Under the Radar Member
The fact remains that there is no set schedule. Therefore Mom is not in contempt. As has been said before, Dad needs to file for a modification so that the visitation dates are more clearly defined.

And it is never a good idea to buy airline tickets before a schedule is confirmed. Having said that, he could take it back to court and request that the judge order her to make the kids available for those dates due to Dad's constraints. It may or may not happen. My ex did it, and he got the dates he wanted. Of course, he also had to pay my legal fees as he'd made arrangements contrary to a previously agreed schedule.
 
stealth2 said:
The fact remains that there is no set schedule. Therefore Mom is not in contempt. As has been said before, Dad needs to file for a modification so that the visitation dates are more clearly defined.

And it is never a good idea to buy airline tickets before a schedule is confirmed. Having said that, he could take it back to court and request that the judge order her to make the kids available for those dates due to Dad's constraints. It may or may not happen. My ex did it, and he got the dates he wanted. Of course, he also had to pay my legal fees as he'd made arrangements contrary to a previously agreed schedule.

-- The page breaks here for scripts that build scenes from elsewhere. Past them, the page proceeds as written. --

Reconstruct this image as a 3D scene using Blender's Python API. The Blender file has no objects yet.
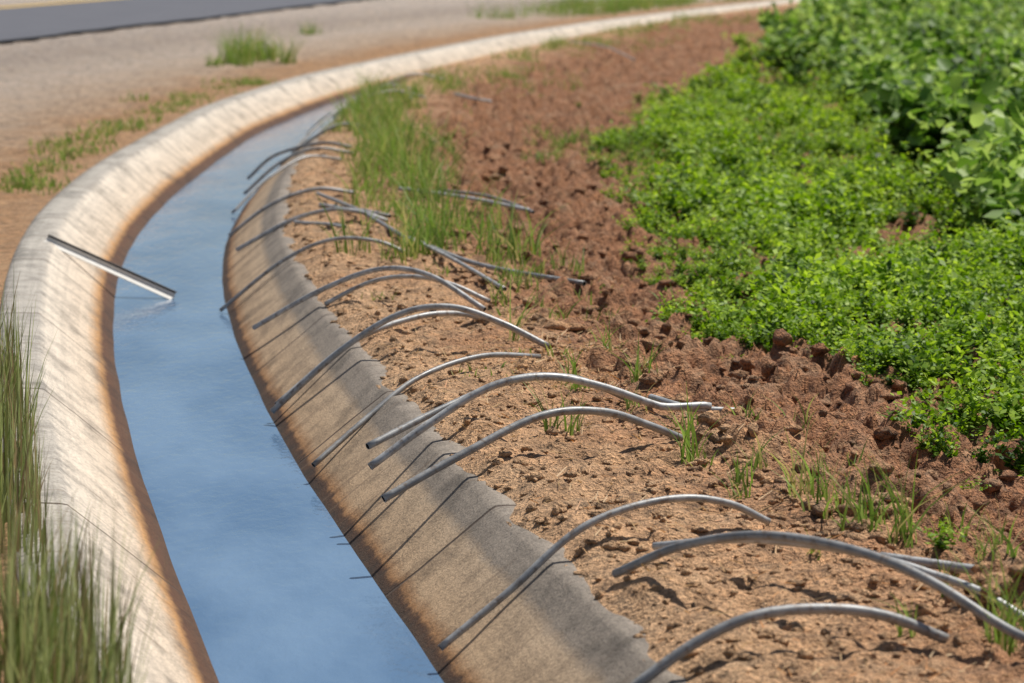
import bpy, bmesh, math, numpy as np
from mathutils import Vector
rng=np.random.default_rng(7)
scene=bpy.context.scene
# ---------------------------------------------------------------- helpers
def smooth(t): t=np.clip(t,0,1); return t*t*(3-2*t)
def _h(ix,iy,s):
    v=np.sin(ix*127.1+iy*311.7+s*74.7)*43758.5453
    return v-np.floor(v)
def vn(x,y,s=0):
    ix=np.floor(x);iy=np.floor(y);fx=x-ix;fy=y-iy
    fx=fx*fx*(3-2*fx);fy=fy*fy*(3-2*fy)
    a=_h(ix,iy,s);b=_h(ix+1,iy,s);c=_h(ix,iy+1,s);d=_h(ix+1,iy+1,s)
    return (a*(1-fx)+b*fx)*(1-fy)+(c*(1-fx)+d*fx)*fy
def fbm(x,y,o=4,s=0):
    r=0;a=.5;t=0
    for i in range(o):
        r=r+a*vn(x,y,s+i*3.3);t+=a;a*=.5;x=x*2.03+5.1;y=y*2.03+1.7
    return r/t-.5
def lumps(x,y,s):
    """rounded clods, one of random size per lattice cell"""
    ix=np.floor(x);iy=np.floor(y);out=np.zeros_like(x)
    for a in (-1,0,1):
        for b in (-1,0,1):
            cx=ix+a;cy=iy+b
            px=cx+.15+.7*_h(cx,cy,s);py=cy+.15+.7*_h(cx,cy,s+2)
            R=.15+.6*_h(cx,cy,s+4)**2
            q=1-((x-px)**2+(y-py)**2)/(R*R)
            out=np.maximum(out,R*np.sqrt(np.clip(q,0,1)))
    return out
CP=np.array([(-60,14.2),(0,1.65),(9,-.24),(11.3,-.72),(13.1,-1.10),(15.2,-1.53),(17.4,-1.93),(20.4,-2.43),(23.8,-2.9),(26.8,-3.2),(31.3,-3.42),(34.5,-3.44),(42.6,-3.4),(51.6,-2.66),(58.7,-1.5),(72,.85),(84.7,3.8),(102.5,8.8),(150,24),(400,104)])
_g=np.arange(-60,400,.25);_c=np.interp(_g,CP[:,0],CP[:,1])
_k=np.exp(-.5*(np.arange(-24,25)/7.)**2);_k/=_k.sum()
_cs=np.convolve(np.pad(_c,24,mode='reflect',reflect_type='odd'),_k,'valid')
def C(y): return np.interp(y,_g,_cs)
def H(x,y):
    x=np.asarray(x,float);y=np.asarray(y,float)
    n=x-C(y)
    e=.99+.18*fbm(y*2.1,y*0+3,4,1)
    zr=-.04+.10*smooth((n-e+.1)/.3)-.17*smooth((n-2.2)/1.2)
    amp=smooth((n-.95)/.3)
    fld=smooth((n-2.1+fbm(x*.8,y*.8,2,40)*1.6)/.6)
    wx=x+.09*fbm(x*5,y*5,3,50);wy=y+.09*fbm(x*5,y*5,3,52)
    rg=np.abs(fbm(x*7,y*7,3,19))*2
    zr=zr+amp*((1-fld)*(.06*fbm(x*2.2,y*2.2,3,5)+.06*fbm(x*9,y*9,4,9)+.035*lumps(wx*9,wy*9,60)+.03*lumps(wx*5,wy*5,61)-.005)
        +fld*(.18*fbm(x*1.6,y*1.6,3,15)-.10*rg+.0+.16*lumps(wx*3.4,wy*3.4,62)+.12*lumps(wx*7,wy*7,66)+.06*lumps(wx*14,wy*14,68)+.05*fbm(x*14,y*14,3,23)))
    zl=-.015-.05*smooth((-n-1.3)/3)+smooth((-n-1.25)/.4)*(.10*fbm(x*1.2,y*1.2,3,31)+.05*fbm(x*5,y*5,2,33))
    zm=np.where(n<-.95,-.06,np.maximum(np.where(np.abs(n)>.95,0,(np.abs(n)-.95)*.84)-.07,-.75))
    return np.where(n>.93,zr,np.where(n<-1.2,zl,zm))
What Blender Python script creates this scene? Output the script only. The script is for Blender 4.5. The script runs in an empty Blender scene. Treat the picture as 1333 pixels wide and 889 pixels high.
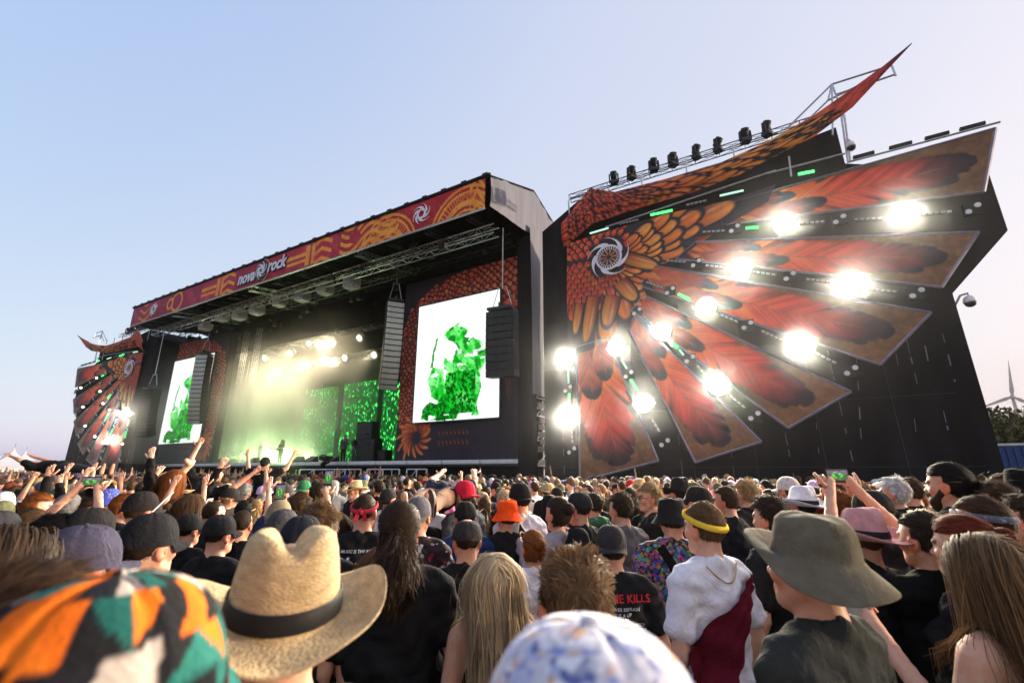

Yeah we thought so. He is actually going back to fight for full custody. There are a lot of other thing that she is doing wrong that I have not posted because we already know the answers that will hopefully assist him is getting custody. Is it not tru though that is she is now refusing to give him iny dates at all that she is now in contempt or does she have the option to say no to the summer break because the order says LIBERAL and she had full custody?
 

stealth2

Under the Radar Member
She's not in contempt for a different reason. Liberal and reasonable visitation - what does that mean? What is liberal and reasonable to Dad may not be to Mom. So the most a judge is likely to do is tell her to quit playing games, and then set a specific schedule.